>> Start STORED ROWS

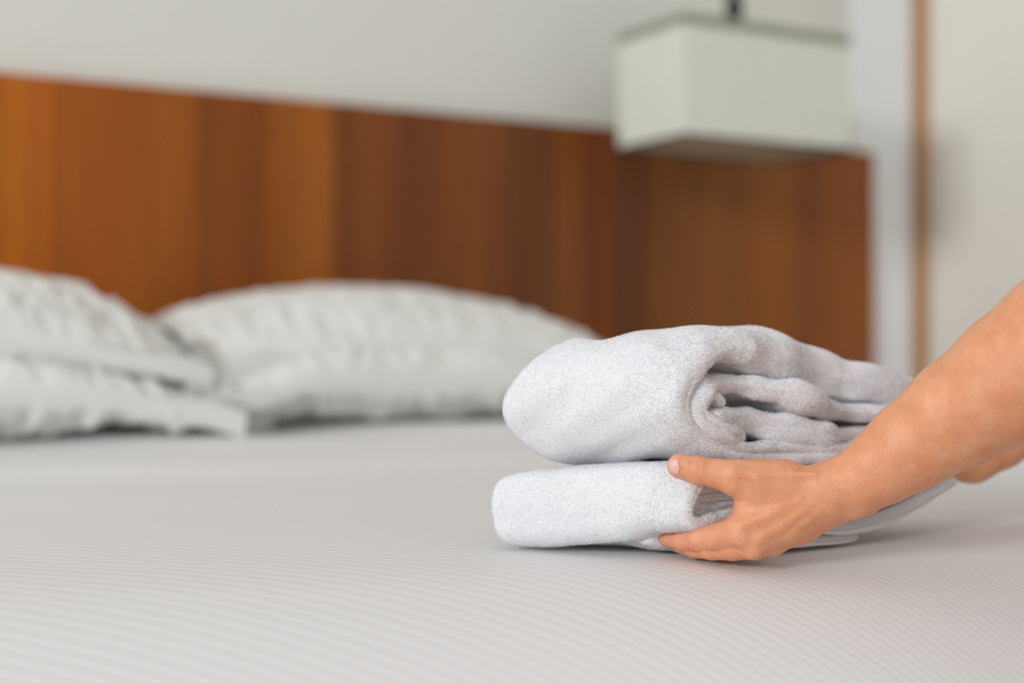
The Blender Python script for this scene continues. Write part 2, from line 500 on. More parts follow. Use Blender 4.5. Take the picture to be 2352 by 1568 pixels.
pillow('pillow', 21, 0.480, 0.300, 0.648, 0.76, 0.54, 0.140, 0.0, -0.03, 0.0, 'plump white pillow under the pillow in the middle of the headboard', False, 0.36)
pillow('pillow', 22, 0.490, 0.290, 0.712, 0.72, 0.50, 0.165, 0.0, 0.06, 0.0, 'domed white pillow on top, in the middle below the headboard', False)
pillow('pillow', 23, -0.200, 0.315, 0.640, 0.80, 0.52, 0.140, 0.0, -0.03, 0.0, 'flattened white pillow under the crumpled one at the picture edge', True, 0.36)
pillow('pillow', 24, -0.240, 0.315, 0.727, 0.80, 0.48, 0.190, 0.02, 0.08, 0.0, 'crumpled white pillow on top of the stack at the picture edge')

# ------------------------------------------------------------------ hanging lamp
LD = 2.44                                            # depth of the near corner
nc = W(1570, 800, LD)[:2]
LH_T, LH_B = EYE - (27 - HY) / F * LD, EYE - (314 - HY) / F * LD
def corner_at(px, base, dirv):
    k = (px - CX) / F
    s = (k * base[1] - base[0]) / (dirv[0] - k * dirv[1])
    return base + s * dirv, s
_, lw = corner_at(1952, nc, D)                       # long side runs along the wall
_, ld = corner_at(1420, nc, -NN)
lw, ld = abs(lw), abs(ld)
lc = nc + D * lw / 2 - NN * ld / 2
lamp = empty('pendant_lamp', (lc[0], lc[1], LH_B))
tag(lamp, 'box shaped pale linen lamp hanging in front of the headboard end', 'lamp')
def lbox(name, x0, x1, y0, y1, z0, z1, mat, parent=lamp, bev=0.001):
    v = [(x, y, z) for x in (x0, x1) for y in (y0, y1) for z in (z0, z1)]
    f = [(0, 1, 3, 2), (4, 6, 7, 5), (0, 4, 5, 1), (2, 3, 7, 6), (0, 2, 6, 4), (1, 5, 7, 3)]
    o = mesh_obj(name, v, f, mat, None, False)
    o.rotation_euler = (0, 0, HB_ANG); o.parent = parent
    if bev:
        b = o.modifiers.new('bevel', 'BEVEL'); b.width = bev; b.segments = 2
    return o
hw, hd, lh, th = lw / 2, ld / 2, LH_T - LH_B, 0.004
shade = empty('lamp_shade'); shade.parent = lamp
for nm, a in (('shade_panel', (-hw, hw, -hd, -hd + th)), ('shade_panel', (-hw, hw, hd - th, hd)),
              ('shade_panel', (-hw, -hw + th, -hd + th, hd - th)), ('shade_panel', (hw - th, hw, -hd + th, hd - th))):
    lbox(nm, *a, 0.006, lh - 0.010, M['shade'], shade)
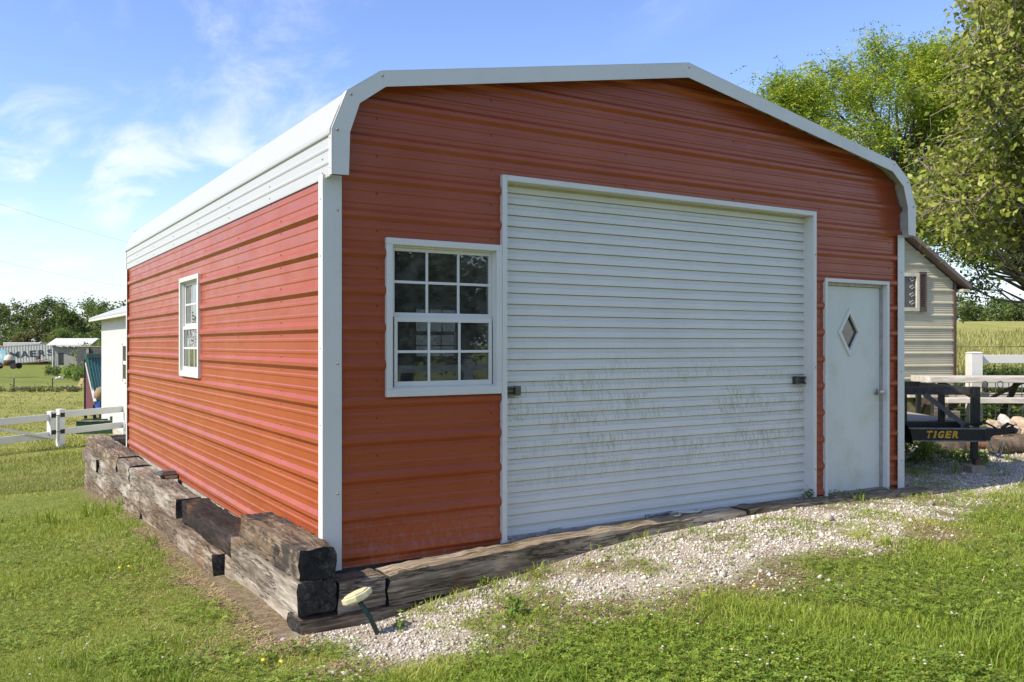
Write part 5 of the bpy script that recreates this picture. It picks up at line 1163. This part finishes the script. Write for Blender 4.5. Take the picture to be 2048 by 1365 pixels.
# right-hand weeds and hedge
weeds('weeds', 'yellow green leafy weed under the lettered tongue', spots(1850, 1862, 11.6, 11.9, 5, 11), .38, 260, .085, [(.12, .2, .03), (.28, .36, .05), (.45, .48, .08)], 12)
weeds('weeds', 'dark low weeds in the shade by the garage corner', spots(1806, 1845, 11.3, 13.5, 18, 13), .16, 420, .06, [(.03, .06, .015), (.06, .11, .02), (.1, .16, .03)], 14)
weeds('weeds', 'low weeds around the concrete block', spots(1930, 1982, 10.6, 11.6, 16, 15), .16, 420, .055, [(.05, .09, .015), (.10, .16, .03), (.16, .22, .04)], 16)
weeds('weeds', 'leafy green weeds along the wire panel', spots(1912, 2070, 16.9, 18.6, 40, 17), .3, 1100, .11, G_LIME, 18)
weeds('weeds', 'weeds at the log foot left of the chain', spots(1865, 1975, 11.4, 12.0, 26, 19), .13, 480, .05, G_LIME, 20)
for i, (u, d, h, lab) in enumerate(((1925, 21.5, 1.05, 'dark hedge bush beside the tan shed corner'), (1975, 21.8, 1.0, 'hedge bush right of the fence post'), (2020, 21.5, 1.0, 'hedge bush behind the fence top rail'), (2065, 21.6, 1.1, 'hedge bush at the right picture edge'))):
    b = at(u, VH, d); z0 = gz1(b.x, b.y); tree('hedge_bush', lab, 'bush', (b.x, b.y, z0), crown((b.x, b.y, z0+h*.5), (.6, .5, h*.5), 14, .25, 300+i, -1), .03, .075, 1700, [(.03, .055, .012), (.06, .11, .02), (.11, .17, .03)], 9, .05, LEAF, BARK, group='hedge along the meadow', seed=310+i, spread=.3, nside=4, twr=.005)
# barbed wire beyond
a = at(1890, 694, 24); b = at(2150, 690, 24); tag(MB().tube([a, a.lerp(b, .5)-Vector((0, 0, .03)), b], .008, 4).build('barbed_wire', simple('rusty_wire', (.1, .09, .08), .7), None), 'barbed wire strand strung before the meadow', 'wire')

# ------------------------------------------------------------------ grass, clover, gravel
BOX = [(-.42, -.30), (-.30, 10.3), (.2, 10.3), (6.1, 8.2), (6.5, -.05), (6.5, -.28), (2, -.28)]
def sample(n, d0, d1, lat0, lat1, r, power=1.):
    u = r.random(n); inv = 1/d0**power+(1/d1**power-1/d0**power)*u; d = inv**(-1/power); t = r.uniform(lat0, lat1, n)
    x = CAM[0]+d*(FV[0]+t*RV[0]); y = CAM[1]+d*(FV[1]+t*RV[1]); return x, y, d
def keep(x, y, r, sparse=.06):
    g, dt = masks(x, y); k = (1-g)*(1-dt*.78)+sparse*g*sstep(.42, .66, vnoise(x, y, 1.5, 21)*.6+vnoise(x, y, 5, 22)*.4)*(.5+.9*sstep(2.5, 5.5, x)); return (r.random(len(x)) < k) & (sdist(x, y, BOX) < -.0)
def blades(x, y, d, r, h, wd, stops, lean=.5, patch=True):
    n = len(x); z = gz(x, y); a = r.uniform(0, 2*math.pi, n); sd = np.c_[np.cos(a), np.sin(a), np.zeros(n)]; b = a+r.normal(0, .6, n)+1.57
    tall = .55+.9*sstep(.4, .75, vnoise(x, y, 1.1, 31))*(.5+vnoise(x, y, 4, 32)); H = (h*tall*r.uniform(.5, 1.25, n))[:, None]; le = (lean*r.uniform(.2, 1.3, n))[:, None]*H
    dr_ = np.c_[np.cos(b), np.sin(b), np.zeros(n)]; B = np.c_[x, y, z-.005]; w_ = (wd*np.maximum(1, d/6.))[:, None]*r.uniform(.7, 1.3, (n, 1)); up = np.array([0, 0, 1.])
    m = B+dr_*le*.35+up*H*.6; t = B+dr_*le*1.1+up*H*r.uniform(.75, 1.05, (n, 1))
    V = np.stack([B-sd*w_*.5, B+sd*w_*.5, m-sd*w_*.42, m+sd*w_*.42, t], 1).reshape(-1, 3); i = np.arange(n)[:, None]*5
    t_ = np.clip(.55*r.random(n)+.45*vnoise(x, y, .7, 33)+.15*(vnoise(x, y, 3, 34)-.5), 0, 1); bd = sstep(.7, .0, np.abs(sdist(x, y, GRAVEL)))*vnoise(x, y, 1.3, 35) if patch else 0
    c = mixcol(n, stops, r, np.clip(t_+.5*bd, 0, 1))
    return V, np.concatenate([i+[0, 1, 3], i+[0, 3, 2], i+[2, 3, 4]]), np.repeat(c, 5, 0)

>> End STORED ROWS

## JOB
Print out every entry above without changing a word, and leave out the pictures.

## EXERCISE OUTPUT
The Blender Python script for this scene continues. Write part 2, from line 500 on. More parts follow. Use Blender 4.5. Take the picture to be 2352 by 1568 pixels.
pillow('pillow', 21, 0.480, 0.300, 0.648, 0.76, 0.54, 0.140, 0.0, -0.03, 0.0, 'plump white pillow under the pillow in the middle of the headboard', False, 0.36)
pillow('pillow', 22, 0.490, 0.290, 0.712, 0.72, 0.50, 0.165, 0.0, 0.06, 0.0, 'domed white pillow on top, in the middle below the headboard', False)
pillow('pillow', 23, -0.200, 0.315, 0.640, 0.80, 0.52, 0.140, 0.0, -0.03, 0.0, 'flattened white pillow under the crumpled one at the picture edge', True, 0.36)
pillow('pillow', 24, -0.240, 0.315, 0.727, 0.80, 0.48, 0.190, 0.02, 0.08, 0.0, 'crumpled white pillow on top of the stack at the picture edge')

# ------------------------------------------------------------------ hanging lamp
LD = 2.44                                            # depth of the near corner
nc = W(1570, 800, LD)[:2]
LH_T, LH_B = EYE - (27 - HY) / F * LD, EYE - (314 - HY) / F * LD
def corner_at(px, base, dirv):
    k = (px - CX) / F
    s = (k * base[1] - base[0]) / (dirv[0] - k * dirv[1])
    return base + s * dirv, s
_, lw = corner_at(1952, nc, D)                       # long side runs along the wall
_, ld = corner_at(1420, nc, -NN)
lw, ld = abs(lw), abs(ld)
lc = nc + D * lw / 2 - NN * ld / 2
lamp = empty('pendant_lamp', (lc[0], lc[1], LH_B))
tag(lamp, 'box shaped pale linen lamp hanging in front of the headboard end', 'lamp')
def lbox(name, x0, x1, y0, y1, z0, z1, mat, parent=lamp, bev=0.001):
    v = [(x, y, z) for x in (x0, x1) for y in (y0, y1) for z in (z0, z1)]
    f = [(0, 1, 3, 2), (4, 6, 7, 5), (0, 4, 5, 1), (2, 3, 7, 6), (0, 2, 6, 4), (1, 5, 7, 3)]
    o = mesh_obj(name, v, f, mat, None, False)
    o.rotation_euler = (0, 0, HB_ANG); o.parent = parent
    if bev:
        b = o.modifiers.new('bevel', 'BEVEL'); b.width = bev; b.segments = 2
    return o
hw, hd, lh, th = lw / 2, ld / 2, LH_T - LH_B, 0.004
shade = empty('lamp_shade'); shade.parent = lamp
for nm, a in (('shade_panel', (-hw, hw, -hd, -hd + th)), ('shade_panel', (-hw, hw, hd - th, hd)),
              ('shade_panel', (-hw, -hw + th, -hd + th, hd - th)), ('shade_panel', (hw - th, hw, -hd + th, hd - th))):
    lbox(nm, *a, 0.006, lh - 0.010, M['shade'], shade)
Write part 5 of the bpy script that recreates this picture. It picks up at line 1163. This part finishes the script. Write for Blender 4.5. Take the picture to be 2048 by 1365 pixels.
# right-hand weeds and hedge
weeds('weeds', 'yellow green leafy weed under the lettered tongue', spots(1850, 1862, 11.6, 11.9, 5, 11), .38, 260, .085, [(.12, .2, .03), (.28, .36, .05), (.45, .48, .08)], 12)
weeds('weeds', 'dark low weeds in the shade by the garage corner', spots(1806, 1845, 11.3, 13.5, 18, 13), .16, 420, .06, [(.03, .06, .015), (.06, .11, .02), (.1, .16, .03)], 14)
weeds('weeds', 'low weeds around the concrete block', spots(1930, 1982, 10.6, 11.6, 16, 15), .16, 420, .055, [(.05, .09, .015), (.10, .16, .03), (.16, .22, .04)], 16)
weeds('weeds', 'leafy green weeds along the wire panel', spots(1912, 2070, 16.9, 18.6, 40, 17), .3, 1100, .11, G_LIME, 18)
weeds('weeds', 'weeds at the log foot left of the chain', spots(1865, 1975, 11.4, 12.0, 26, 19), .13, 480, .05, G_LIME, 20)
for i, (u, d, h, lab) in enumerate(((1925, 21.5, 1.05, 'dark hedge bush beside the tan shed corner'), (1975, 21.8, 1.0, 'hedge bush right of the fence post'), (2020, 21.5, 1.0, 'hedge bush behind the fence top rail'), (2065, 21.6, 1.1, 'hedge bush at the right picture edge'))):
    b = at(u, VH, d); z0 = gz1(b.x, b.y); tree('hedge_bush', lab, 'bush', (b.x, b.y, z0), crown((b.x, b.y, z0+h*.5), (.6, .5, h*.5), 14, .25, 300+i, -1), .03, .075, 1700, [(.03, .055, .012), (.06, .11, .02), (.11, .17, .03)], 9, .05, LEAF, BARK, group='hedge along the meadow', seed=310+i, spread=.3, nside=4, twr=.005)
# barbed wire beyond
a = at(1890, 694, 24); b = at(2150, 690, 24); tag(MB().tube([a, a.lerp(b, .5)-Vector((0, 0, .03)), b], .008, 4).build('barbed_wire', simple('rusty_wire', (.1, .09, .08), .7), None), 'barbed wire strand strung before the meadow', 'wire')

# ------------------------------------------------------------------ grass, clover, gravel
BOX = [(-.42, -.30), (-.30, 10.3), (.2, 10.3), (6.1, 8.2), (6.5, -.05), (6.5, -.28), (2, -.28)]
def sample(n, d0, d1, lat0, lat1, r, power=1.):
    u = r.random(n); inv = 1/d0**power+(1/d1**power-1/d0**power)*u; d = inv**(-1/power); t = r.uniform(lat0, lat1, n)
    x = CAM[0]+d*(FV[0]+t*RV[0]); y = CAM[1]+d*(FV[1]+t*RV[1]); return x, y, d
def keep(x, y, r, sparse=.06):
    g, dt = masks(x, y); k = (1-g)*(1-dt*.78)+sparse*g*sstep(.42, .66, vnoise(x, y, 1.5, 21)*.6+vnoise(x, y, 5, 22)*.4)*(.5+.9*sstep(2.5, 5.5, x)); return (r.random(len(x)) < k) & (sdist(x, y, BOX) < -.0)
def blades(x, y, d, r, h, wd, stops, lean=.5, patch=True):
    n = len(x); z = gz(x, y); a = r.uniform(0, 2*math.pi, n); sd = np.c_[np.cos(a), np.sin(a), np.zeros(n)]; b = a+r.normal(0, .6, n)+1.57
    tall = .55+.9*sstep(.4, .75, vnoise(x, y, 1.1, 31))*(.5+vnoise(x, y, 4, 32)); H = (h*tall*r.uniform(.5, 1.25, n))[:, None]; le = (lean*r.uniform(.2, 1.3, n))[:, None]*H
    dr_ = np.c_[np.cos(b), np.sin(b), np.zeros(n)]; B = np.c_[x, y, z-.005]; w_ = (wd*np.maximum(1, d/6.))[:, None]*r.uniform(.7, 1.3, (n, 1)); up = np.array([0, 0, 1.])
    m = B+dr_*le*.35+up*H*.6; t = B+dr_*le*1.1+up*H*r.uniform(.75, 1.05, (n, 1))
    V = np.stack([B-sd*w_*.5, B+sd*w_*.5, m-sd*w_*.42, m+sd*w_*.42, t], 1).reshape(-1, 3); i = np.arange(n)[:, None]*5
    t_ = np.clip(.55*r.random(n)+.45*vnoise(x, y, .7, 33)+.15*(vnoise(x, y, 3, 34)-.5), 0, 1); bd = sstep(.7, .0, np.abs(sdist(x, y, GRAVEL)))*vnoise(x, y, 1.3, 35) if patch else 0
    c = mixcol(n, stops, r, np.clip(t_+.5*bd, 0, 1))
    return V, np.concatenate([i+[0, 1, 3], i+[0, 3, 2], i+[2, 3, 4]]), np.repeat(c, 5, 0)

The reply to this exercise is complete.